_REQUIREMENT_
Scan the material below for the string "from", and copy every line where it shows up.

── GIVEN INFORMATION

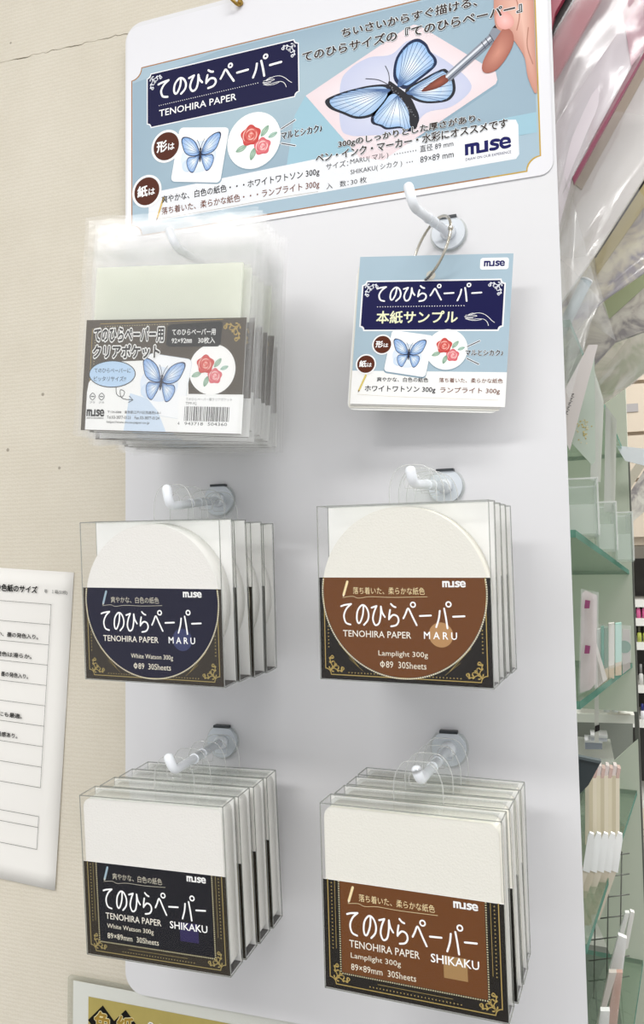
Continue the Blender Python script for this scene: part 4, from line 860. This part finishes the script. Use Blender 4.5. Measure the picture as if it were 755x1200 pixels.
# --- lower views through the unit
M_sh = M('white_shelf_board', '#dcdfd6', .5)
Yb = .62
nb = thing('neighbour_shelf', 'white shelf boards of the next display seen through the glass shelves', 'shelf', at(684, 850, Yb))
for (xa, ya, xb, yb_, h) in ((700, 790, 746, 795, 9), (668, 836, 744, 838, 10), (668, 886, 720, 890, 9), (690, 1042, 738, 1048, 8), (685, 1098, 722, 1104, 8)):
    slab('shelf_board', [(xa, ya + h), (xa, ya), (xb, yb_), (xb, yb_ + h)], Yb, .12, M_sh, nb, nb.location)
slab('dark_back', [(640, 780), (742, 780), (742, 1300), (640, 1300)], Yb + .14, .01, M('dark_green_grey_back', '#8b9088', .6), nb, nb.location)
for k, (x0, x1, y0, y1, cc, lb) in enumerate(((686, 706, 868, 878, '#9aa0ae', 'flat grey blue box on the dim shelf behind the glass'), (693, 712, 862, 869, '#c9ccd4', 'pale box on top of the flat grey blue box'), (722, 745, 822, 832, '#b59478', 'tan box on the dim shelf under the second glass shelf'))):
    t = thing('small_box', lb, 'box', at(x0, y1, Yb - .02)); slab('box_body', [(x0, y1), (x0, y0), (x1, y0 + 1), (x1, y1)], Yb - .02, .03, M(f'small_box_{k}', cc, .5), t, t.location)
    slab('box_lid', [(x0 - .5, y0 + 2), (x0 - .5, y0 - .5), (x1 + .5, y0 + .5), (x1 + .5, y0 + 3)], Yb - .022, .034, M(f'small_box_lid_{k}', '#dfe0e2', .5), t, t.location)
for k, (x, yb_, h) in enumerate(((721, 834, 16), (727, 832, 24), (733, 832, 18), (711, 834, 22))):
    p = at(x, yb_, Yb - .03); t = thing('small_bottle', ['short clear bottle second from right', 'tallest clear bottle', 'rightmost clear bottle', 'leftmost clear bottle'][k] + ' on the dim shelf behind the glass', 'bottle', p, None, 'clear bottles behind the glass')
    H = h * .0012; bm = bmesh.new(); tube(bm, [(0, 0, 0), (0, 0, H * .65), (0, 0, H * .75)], [.004, .004, .002], 14); add('bottle_body', bm, t, mats=M('milky_bottle', '#dfe5e2', .3))
    bm = bmesh.new(); tube(bm, [(0, 0, H * .75), (0, 0, H)], .0023, 12); add('cap', bm, t, mats=M_white)
t = thing('hanging_price_tag', 'clear hanging price strip with a black square below the second shelf', 'price tag', at(700, 865, .30))
slab('tag_strip', [(697, 870), (697, 815), (702, 815), (702, 870)], .30, .0008, M('tag_paper', '#dcdad4', .5), t, t.location); slab('black_square', [(697.5, 858), (697.5, 851), (703, 849), (703, 856)], .2985, .0006, M_blk, t, t.location)
t = thing('dark_shelf_underside', 'dark shelf underside shown as a navy slab beside the board edge', 'shelf underside', at(684, 926, .10))  # dark underside of a shelf, put in as flat navy slabs
slab('underside_face', [(676, 888), (704, 894), (690, 920), (676, 934)], .10, .003, M('navy_underside', '#343d42', .5), t, t.location); slab('underside_edge', [(676, 886), (705, 892), (704, 895), (676, 889)], .098, .006, M('underside_edge', '#5a6468', .5), t, t.location)
# --- third shelf: rows of wrapped envelopes seen by their spines
g = 'wrapped paper pads standing on the third shelf'
for k in range(9):
    x0 = 686 + k * 4.5; yt = 912 - (k % 2) * 3; Y = .13 + k * .01
    t = thing('spine_pad', f'cream wrapped paper pad {(["leftmost"] + ORDW)[k]}{" from the left" if k else ""} in the back row on the third shelf', 'paper pad', at(x0, 985, Y), None, g)
    slab('page_block', [(x0, 990), (x0, yt), (x0 + 4.5, yt), (x0 + 4.5, 990)], Y, .012, M('spine_cream_%d' % (k % 3), ('#d9d2bd', '#cbc3ac', '#e3dccb')[k % 3], .6), t, t.location)
    slab('wrapped_top', [(x0, yt), (x0 + 2, yt - 12), (x0 + 6, yt - 11), (x0 + 4, yt)], Y, .012, M('rosy_wrap_%d' % (k % 2), ('#c9aea6', '#ddd3d0')[k % 2], .25), t, t.location)
for k in range(5):
    x0 = 689 + k * 8.3; Y = .10 + k * .012
    t = thing('white_sleeve', f'white glossy sleeve {(["leftmost"] + ORDW)[k]}{" from the left" if k else ""} in the front row on the third shelf', 'sleeve', at(x0 - 6, 1020, Y), None, 'white sleeves on the third shelf')
    slab('sleeve_top', [(x0 - 6, 1020), (x0, 981), (x0 + 2.5, 976), (x0 + 7.5, 978), (x0 + 7.8, 984), (x0 + 2.2, 1023)], Y, .004, M('glossy_white_sleeve', '#f4f5f6', .2), t, t.location)
    slab('sleeve_body', [(x0 - 37 + k * 2.4, 1106 - k * 7), (x0 - 6, 1016), (x0 + 2, 1018), (x0 - 29 + k * 2.4, 1106 - k * 7)], Y + .001, .003, M('cream_sleeve_%d' % (k % 2), ('#ddd3c3', '#d2c7b5')[k % 2], .6), t, t.location)
# --- bottom: wire tray and packets
t = thing('wire_basket', 'dark wire basket behind the lowest packets', 'basket', at(700, 1130, .42))
for k in range(7):
    y = 1000 + k * 24; a0 = at(690, y + 6, .42) - t.location; a1 = at(738, y, .42) - t.location; bm = bmesh.new(); tube(bm, [a0, a1], .0007, 8); add('cross_wire', bm, t, mats=M_post)
for k in range(3):
    x = 699 + k * 15; a0 = at(x, 998, .42) - t.location; a1 = at(x - 3, 1170, .42) - t.location; bm = bmesh.new(); tube(bm, [a0, a1], .0007, 8); add('upright_wire', bm, t, mats=M_post)
for k, (px, Y, cc, lb) in enumerate((([(733, 1070), (738, 1070), (728, 1108), (722, 1108)], .30, '#f0f0ee', 'short white card packet upper left of the lowest shelf'), ([(739, 1068), (744, 1070), (736, 1112), (731, 1112)], .32, '#eceae6', 'short white card packet upper right of the lowest shelf'),
     ([(725, 1096), (735, 1100), (730, 1140), (714, 1140)], .26, '#f2f2f2', 'broad white leaning packet on the lowest shelf'), ([(714, 1140), (723, 1140), (706, 1198), (697, 1215)], .22, '#d5cbc4', 'greyish leaning packet on the lowest shelf'),
     ([(722, 1140), (730, 1140), (722, 1215), (708, 1215)], .24, '#cfa79a', 'reddish leaning packet on the lowest shelf'), ([(704, 1185), (715, 1185), (712, 1230), (698, 1230)], .18, '#f2f2f2', 'white packet at the very bottom beside the board'))):
    t = thing('card_packet', lb, 'packet', at(*px[-1], Y)); slab('card_stack', px, Y, .006, M(f'packet_card_{k}', cc, .4), t, t.location)
    q4 = [px[3], px[2], px[1], px[0]]; add('cellophane_wrap', wrap_mesh(q4, Y - .002, .0012, 3.3 * k, t.location, 8), t, mats=M_wrap)

# ------------------------------------------------------------------ far display beyond the shelf end
far = thing('far_display', 'white store shelving far beyond the glass unit', 'shelf', (.30, 2.0, 0))
for z in (.60, .74, 1.07, 1.195, 1.265, 1.32, .97, .30): add('shelf_board', bx(-.2, .9, -.03, .18, Z0 - 1.45 + z - .022, z), far, mats=M('far_white_board', '#ecece6', .5))
add('back_board', bx(-.2, .9, .18, .20, 0, 1.44), far, mats=M('far_dark_back', '#4a4846', .7)); add('side_board', bx(-.21, -.2, -.03, .2, 0, 1.44), far, mats=M('far_side', '#8a8780', .6))
def bottles(z, cc, h, n, kind, cap):
    proto = None
    for k in range(n):
        x = .174 + k * .0155
        if proto is None:
            t = thing('nail_bottle', 'x', 'bottle', (x, 1.985, z)); bm = bmesh.new(); tube(bm, [(0, 0, 0), (0, 0, h * .5), (0, 0, h * .56)], [.0062, .0062, .003], 12); add('bottle_body', bm, t, mats=M('far_bottle_' + kind, cc, .25))
            bm = bmesh.new(); tube(bm, [(0, 0, h * .56), (0, 0, h)], .0036, 10); add('cap', bm, t, mats=M('far_cap_' + kind, cap, .3)); proto = t
        else: t = copy_tree(proto); t.location = (x, 1.985, z)
        tag(t, f'small {kind} bottle {(["leftmost"] + ORDW)[k]}{" from the left" if k else ""} in its row on the far display', 'bottle', f'{kind} bottles on the far display')
bottles(1.265, '#e06aa0', .052, 6, 'pink', '#cbbfc2'); bottles(1.195, '#b5bf5a', .050, 6, 'yellow green', '#5a5a48'); bottles(1.07, '#d8d8d4', .060, 6, 'clear', '#8a8a88')
bottles(.97, '#e9e9ec', .045, 6, 'white', '#27307a')
pl = thing('far_poster', 'cream poster with small dark lettering on the far display', 'poster', (.15, 1.962, .60))
add('poster_sheet', bx(-.05, .3, 0, .002, -.25, .12), pl, mats=M('cream_poster', '#e6ddcc', .6))
a = Art()
for k in range(9):
    a.text('ミューズ', 5 + (k % 2) * 6, 60 - k * 26, 48, 70 - k * 26, '#3a342e', 1) if 0 else a.stroke([(4 + (k % 3) * 4, 62 - k * 20), (46, 54 - k * 20)], 1.8, ('#5a4a3c', '#2c2a28', '#8a6a4a')[k % 3], 1)
a.disc(30, 96, 16, '#e0c93a', 1); a.disc(30, 96, 7, '#8d7d28', 2)
add('poster_print', a.mesh('poster_print'), pl)
pens = [('#3a8a3a', 'green'), ('#b03050', 'red'), ('#202024', 'black'), ('#d08030', 'orange'), ('#2a6a8a', 'blue'), ('#208080', 'teal'), ('#a03040', 'dark red'), ('#404044', 'grey')]
for k, (cc, nm) in enumerate(pens):
    z = .485 - k * .024 if k else .485
    t = thing('marker_box', f'{nm} banded white marker box on the far display', 'box', (.12, 1.93, z - .01)); add('box_body', bx(0, .12, 0, .03, 0, .019), t, mats=M('marker_white', '#eae8e4', .5)); add('colour_band', bx(-.0005, .1205, -.0008, .0305, .006, .013), t, mats=M('marker_' + nm.replace(' ', '_'), cc, .5))
fw = tag(add('wall_back', bx(-.5, 3.0, 2.6, 2.65, 0, 2.7), mats=M('far_store_wall', '#d8d2c6', .8)), kind='structure')
cb = thing('beige_cabinet', 'beige drawer cabinet beyond the upper end of the glass unit', 'cabinet', (.15, 1.9, 1.50))
add('cabinet_body', bx(-.1, .6, .02, .3, -.02, .70), cb, mats=M('beige_laminate', '#c9bba8', .6))
for k, (z0, z1) in enumerate(((.0, .165), (.17, .30), (.305, .45), (.455, .60))):
    d = add('drawer', bx(-.095, .595, 0, .02, z0 + .003, z1 - .003), cb, mats=M('beige_drawer', '#d3c6b4', .6)); add('label_holder', bx(.0, .04, -.003, 0, (z0 + z1) / 2 - .012, (z0 + z1) / 2 + .012), d, mats=M('grey_label_holder', '#a8a4a4', .5))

────

_FINISHED EXERCISE_
Continue the Blender Python script for this scene: part 4, from line 860. This part finishes the script. Use Blender 4.5. Measure the picture as if it were 755x1200 pixels.
    p = at(x, yb_, Yb - .03); t = thing('small_bottle', ['short clear bottle second from right', 'tallest clear bottle', 'rightmost clear bottle', 'leftmost clear bottle'][k] + ' on the dim shelf behind the glass', 'bottle', p, None, 'clear bottles behind the glass')
    t = thing('spine_pad', f'cream wrapped paper pad {(["leftmost"] + ORDW)[k]}{" from the left" if k else ""} in the back row on the third shelf', 'paper pad', at(x0, 985, Y), None, g)
    t = thing('white_sleeve', f'white glossy sleeve {(["leftmost"] + ORDW)[k]}{" from the left" if k else ""} in the front row on the third shelf', 'sleeve', at(x0 - 6, 1020, Y), None, 'white sleeves on the third shelf')
        tag(t, f'small {kind} bottle {(["leftmost"] + ORDW)[k]}{" from the left" if k else ""} in its row on the far display', 'bottle', f'{kind} bottles on the far display')